* [Work to do] Give back exactly the lines running from the line that holds "Continue the Blender" through the line that holds "tag(m.build('ground', gm, smooth=True), kind='structure')", ends included, and no other lines.

* [Exercise input]
▽

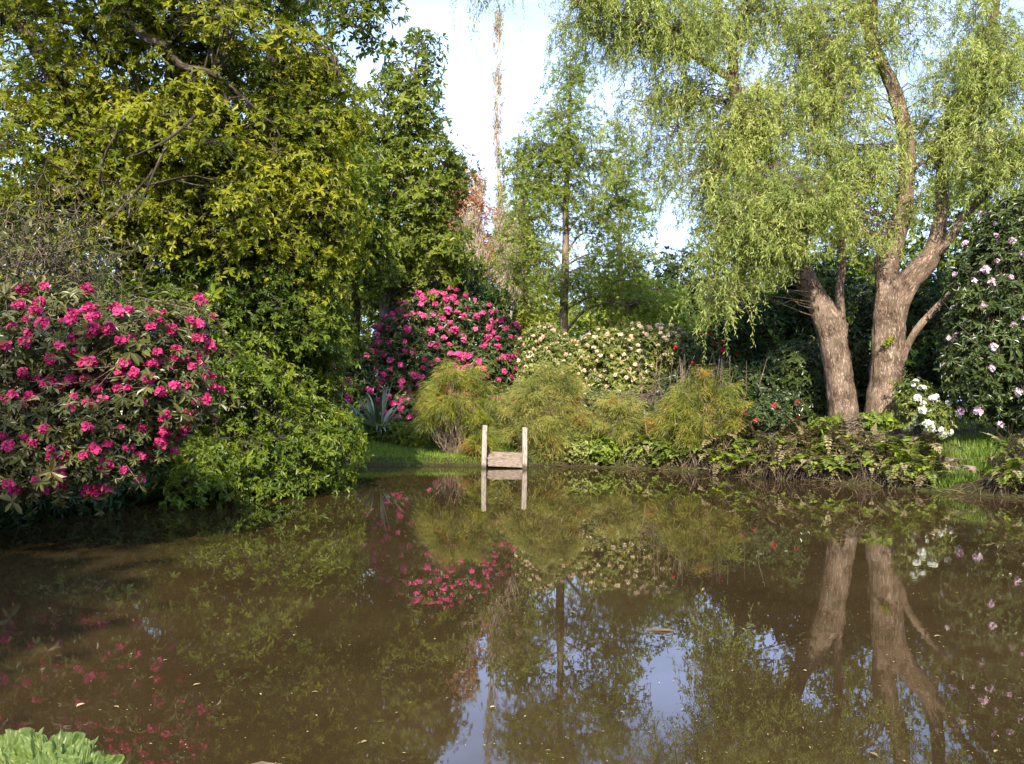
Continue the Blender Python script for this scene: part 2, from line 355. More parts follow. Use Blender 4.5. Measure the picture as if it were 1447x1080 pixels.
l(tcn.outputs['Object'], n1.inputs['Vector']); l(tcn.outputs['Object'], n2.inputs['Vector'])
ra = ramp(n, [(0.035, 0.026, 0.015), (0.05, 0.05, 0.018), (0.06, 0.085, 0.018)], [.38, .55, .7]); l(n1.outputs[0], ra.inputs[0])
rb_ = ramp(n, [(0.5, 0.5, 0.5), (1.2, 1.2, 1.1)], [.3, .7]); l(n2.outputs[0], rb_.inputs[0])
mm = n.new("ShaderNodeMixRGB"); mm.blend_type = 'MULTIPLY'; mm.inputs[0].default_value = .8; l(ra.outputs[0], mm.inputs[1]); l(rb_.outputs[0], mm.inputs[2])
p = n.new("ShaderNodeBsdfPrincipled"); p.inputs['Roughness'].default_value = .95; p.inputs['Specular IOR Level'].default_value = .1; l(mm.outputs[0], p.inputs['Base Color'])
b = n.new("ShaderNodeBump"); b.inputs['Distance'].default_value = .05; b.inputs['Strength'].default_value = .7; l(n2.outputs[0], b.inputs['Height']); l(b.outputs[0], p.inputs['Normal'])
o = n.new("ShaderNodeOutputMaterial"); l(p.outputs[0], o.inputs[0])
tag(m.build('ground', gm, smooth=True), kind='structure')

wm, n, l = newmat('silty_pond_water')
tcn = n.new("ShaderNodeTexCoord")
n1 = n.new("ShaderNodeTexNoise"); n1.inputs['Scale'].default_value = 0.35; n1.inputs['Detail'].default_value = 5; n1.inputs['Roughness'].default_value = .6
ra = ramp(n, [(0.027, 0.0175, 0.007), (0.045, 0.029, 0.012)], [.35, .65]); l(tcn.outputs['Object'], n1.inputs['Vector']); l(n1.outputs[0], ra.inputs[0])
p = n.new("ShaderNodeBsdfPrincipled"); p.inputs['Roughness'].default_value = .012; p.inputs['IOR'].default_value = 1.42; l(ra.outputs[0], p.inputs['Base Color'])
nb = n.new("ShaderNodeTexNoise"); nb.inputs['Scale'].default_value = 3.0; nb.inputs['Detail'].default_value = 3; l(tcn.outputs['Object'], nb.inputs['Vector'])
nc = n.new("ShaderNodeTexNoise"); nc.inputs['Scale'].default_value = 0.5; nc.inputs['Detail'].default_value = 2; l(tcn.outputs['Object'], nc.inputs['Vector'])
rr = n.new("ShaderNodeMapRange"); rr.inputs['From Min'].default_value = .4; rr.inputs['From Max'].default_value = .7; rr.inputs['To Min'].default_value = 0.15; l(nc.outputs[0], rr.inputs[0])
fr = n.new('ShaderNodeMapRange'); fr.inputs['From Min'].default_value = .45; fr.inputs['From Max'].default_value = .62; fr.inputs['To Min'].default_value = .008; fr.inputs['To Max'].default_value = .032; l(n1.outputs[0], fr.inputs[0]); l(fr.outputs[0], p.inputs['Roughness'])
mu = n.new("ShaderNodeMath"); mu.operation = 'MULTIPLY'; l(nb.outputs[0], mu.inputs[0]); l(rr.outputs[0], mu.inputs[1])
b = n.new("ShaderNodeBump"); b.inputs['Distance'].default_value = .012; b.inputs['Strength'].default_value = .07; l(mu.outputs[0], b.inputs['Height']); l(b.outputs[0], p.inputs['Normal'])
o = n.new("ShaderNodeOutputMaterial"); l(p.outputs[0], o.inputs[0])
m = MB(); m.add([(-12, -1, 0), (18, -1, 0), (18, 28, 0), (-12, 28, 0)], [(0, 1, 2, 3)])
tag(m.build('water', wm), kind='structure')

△
▽

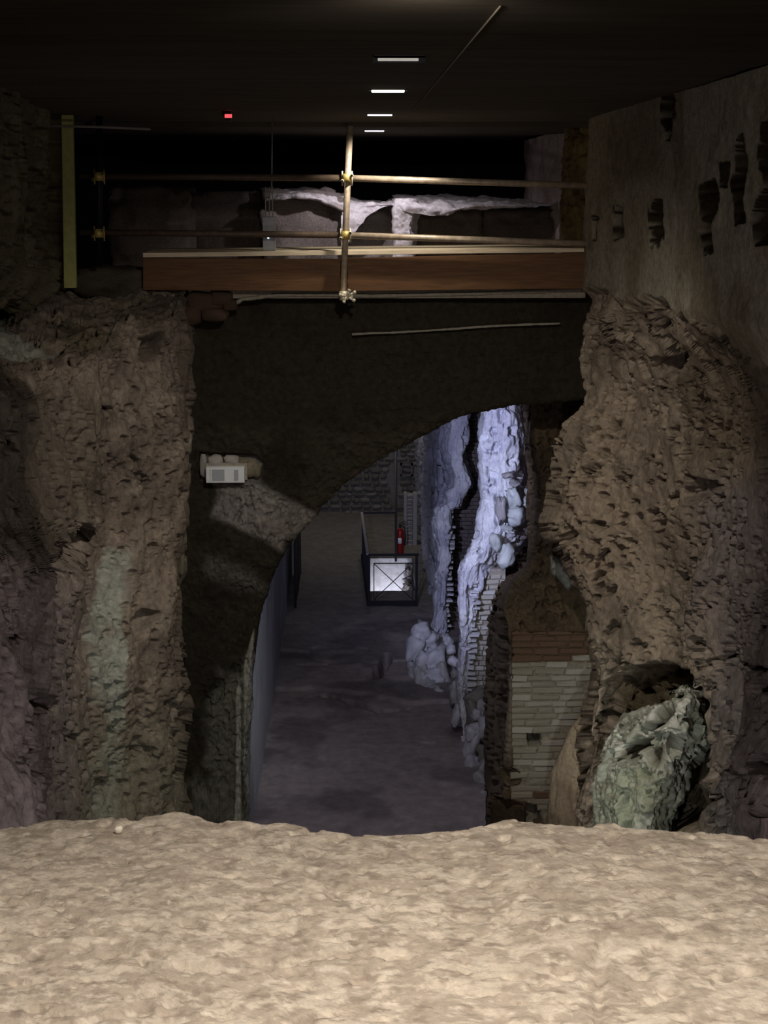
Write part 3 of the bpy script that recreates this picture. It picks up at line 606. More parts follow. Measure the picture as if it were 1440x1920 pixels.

△
▽

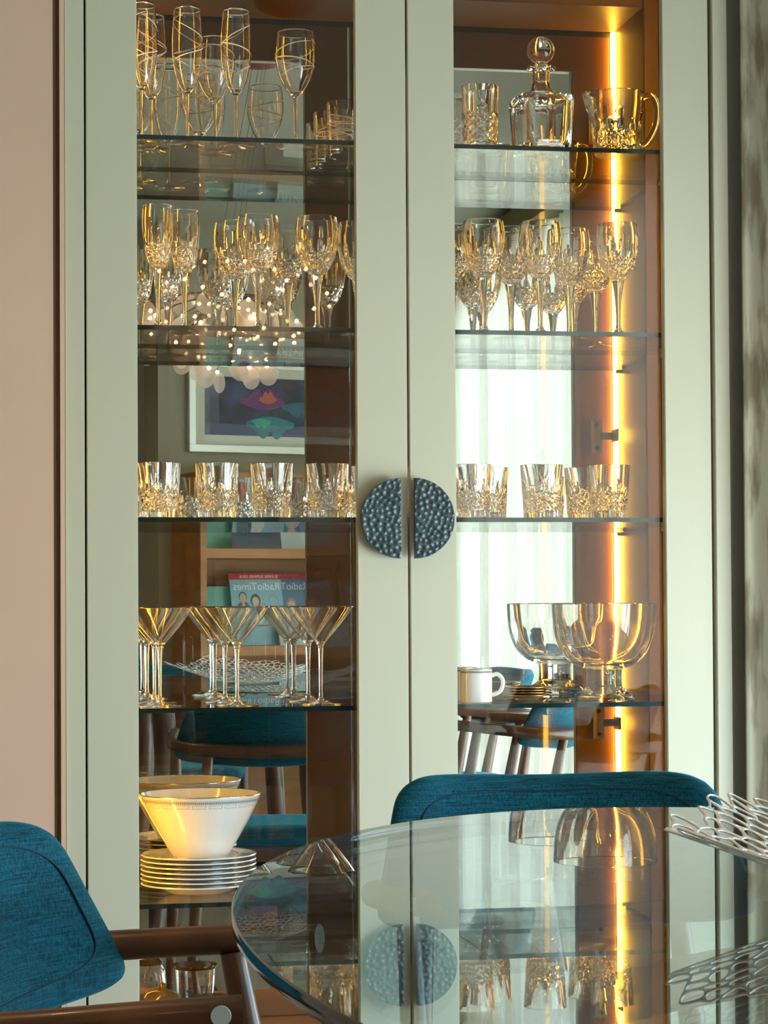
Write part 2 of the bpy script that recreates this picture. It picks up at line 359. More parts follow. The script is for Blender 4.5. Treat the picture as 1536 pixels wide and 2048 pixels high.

△

* [Solution for this exercise]
Continue the Blender Python script for this scene: part 2, from line 355. More parts follow. Use Blender 4.5. Measure the picture as if it were 1447x1080 pixels.
l(tcn.outputs['Object'], n1.inputs['Vector']); l(tcn.outputs['Object'], n2.inputs['Vector'])
ra = ramp(n, [(0.035, 0.026, 0.015), (0.05, 0.05, 0.018), (0.06, 0.085, 0.018)], [.38, .55, .7]); l(n1.outputs[0], ra.inputs[0])
rb_ = ramp(n, [(0.5, 0.5, 0.5), (1.2, 1.2, 1.1)], [.3, .7]); l(n2.outputs[0], rb_.inputs[0])
mm = n.new("ShaderNodeMixRGB"); mm.blend_type = 'MULTIPLY'; mm.inputs[0].default_value = .8; l(ra.outputs[0], mm.inputs[1]); l(rb_.outputs[0], mm.inputs[2])
p = n.new("ShaderNodeBsdfPrincipled"); p.inputs['Roughness'].default_value = .95; p.inputs['Specular IOR Level'].default_value = .1; l(mm.outputs[0], p.inputs['Base Color'])
b = n.new("ShaderNodeBump"); b.inputs['Distance'].default_value = .05; b.inputs['Strength'].default_value = .7; l(n2.outputs[0], b.inputs['Height']); l(b.outputs[0], p.inputs['Normal'])
o = n.new("ShaderNodeOutputMaterial"); l(p.outputs[0], o.inputs[0])
tag(m.build('ground', gm, smooth=True), kind='structure')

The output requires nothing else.